In the August 25 attack, Hamza Mohammed shot police officers with a pistol at a city intersection before taking their rifles and heading to the nearby French embassy where he shot the security guard. Hamza was eventually shot dead.

“Our investigation has found that Hamza was a terrorist,” Camilius Wambura, Director of Criminal Investigations (DCI), told reporters in the lakeside city of Mwanza, northwest of Dar es Salaam.

The gunman had been accessing extremist content from social media pages depicting terror acts by Islamist groups al Shabaab and ISIS, Wambura said.

Al Shabaab is an Islamist group that has for years been fighting to topple the government in Somalia and seeking to establish its own rule based on its own strict interpretation of Islam’s sharia law.

The gunman was also in communication “with other people who live in countries with terrorism-related acts but mainly he was learning through radical social media pages,” Wambura said.

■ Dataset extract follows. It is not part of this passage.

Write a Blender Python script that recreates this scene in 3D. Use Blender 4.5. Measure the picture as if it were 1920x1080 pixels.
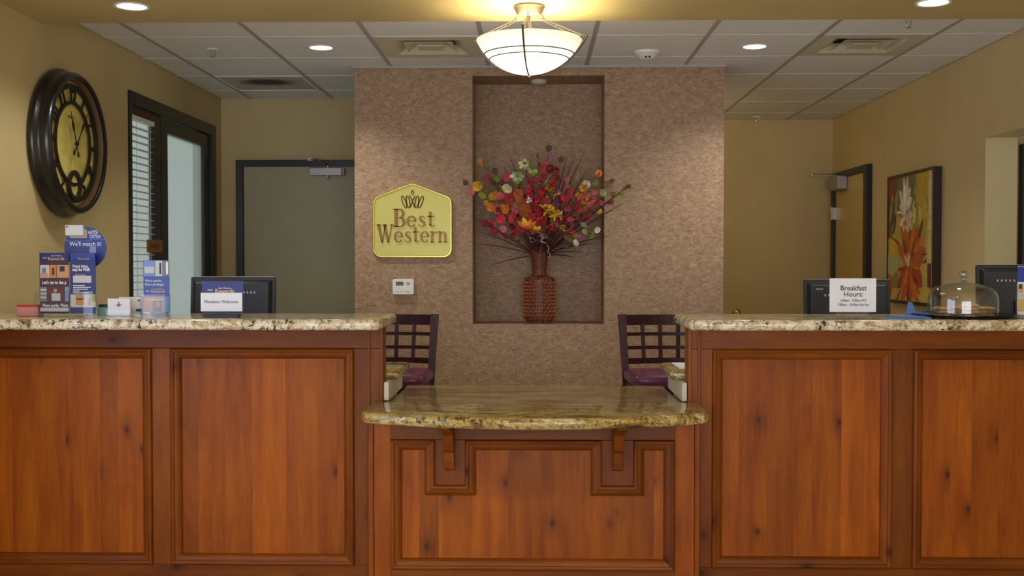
import bpy, math, random
from math import sin, cos, pi, radians as RAD
from mathutils import Vector, Matrix
random.seed(7)
for o in list(bpy.data.objects): bpy.data.objects.remove(o)
sc = bpy.context.scene
COL = sc.collection

# ------------------------------------------------------------------ camera
CZ, FPX = 1.34, 2040.0
YAW, PITCH = RAD(1.2072), RAD(-1.3479)
cam_d = bpy.data.cameras.new('camera'); cam_d.sensor_width = 36.0; cam_d.lens = 36.0 * FPX / 1920.0
cam_d.clip_start = 0.05; cam_d.clip_end = 200
cam = bpy.data.objects.new('camera', cam_d); COL.objects.link(cam)
cam.location = (0, 0, CZ); cam.rotation_euler = (pi / 2 + PITCH, 0, YAW)
sc.camera = cam

# ------------------------------------------------------------------ world, exposure
sc.view_settings.view_transform = 'Standard'; sc.view_settings.look = 'None'
sc.view_settings.gamma = 1.0; sc.view_settings.use_curve_mapping = False
sc.view_settings.exposure = 0.0
w = bpy.data.worlds.new('overcast_sky'); sc.world = w; w.use_nodes = True
w.node_tree.nodes['Background'].inputs[0].default_value = (0.90, 0.96, 0.93, 1)
w.node_tree.nodes['Background'].inputs[1].default_value = 0.55

def light(name, kind, loc, energy, color, size=0.1, rot=(0, 0, 0), size_y=None, spot=None, blend=0.6):
    d = bpy.data.lights.new(name, kind); d.energy = energy; d.color = color
    if kind == 'AREA':
        d.size = size
        if size_y: d.shape = 'RECTANGLE'; d.size_y = size_y
    else: d.shadow_soft_size = size
    if kind == 'SPOT': d.spot_size = RAD(spot); d.spot_blend = blend
    o = bpy.data.objects.new(name, d); COL.objects.link(o); o.location = loc; o.rotation_euler = rot
    return o
# assumed daylight: area lights in unseen lobby windows behind and left of the camera
light('assumed_rear_daylight', 'AREA', (0.1, -3.2, 1.35), 150, (0.95, 0.96, 1.0), 4.2, (RAD(90), 0, 0), 2.2)
light('assumed_side_daylight', 'AREA', (-2.40, 1.9, 1.3), 56, (0.64, 0.72, 1.0), 2.6, (RAD(90), 0, RAD(-90)), 1.9)
# assumed daylight: area light added out of view in the side passage
light('assumed_passage_daylight', 'AREA', (4.3, 4.9, 1.5), 14, (0.85, 0.92, 1.0), 2.4, (RAD(90), 0, RAD(90)), 1.8)

# ------------------------------------------------------------------ helpers
def lin(c):
    return tuple((x / 255 / 12.92 if x / 255 <= 0.04045 else ((x / 255 + 0.055) / 1.055) ** 2.4) for x in c)
_r = Vector((cos(YAW), sin(YAW), 0)); _f = Vector((-sin(YAW) * cos(PITCH), cos(YAW) * cos(PITCH), sin(PITCH))); _u = _r.cross(_f)
def at(x, y, Y):
    d = _f * FPX + _r * (x - 960) + _u * (540 - y)
    return Vector((0, 0, CZ)) + d * (Y / d.y)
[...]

Tanzania’s Inspector-General of Police Simon Sirro last week suggested the attack could be related to Tanzania’s role in neighbouring Mozambique, where the country has sent troops to help fight Islamist insurgents as part of a regional security force.

Wambura said Mohammed was one of “a type of terrorists who are ready to die for their religion,” although he did not name any religion.

Venance Kalunga, a neighbour of the gunman, told Reuters last week that Mohammed had lived peacefully in their residential area in the east of the city but described him as devoted to his Islamic faith.

“He is a very ethical man who follows Islamic teachings…he loves going to the mosque in the morning, afternoon and evening.”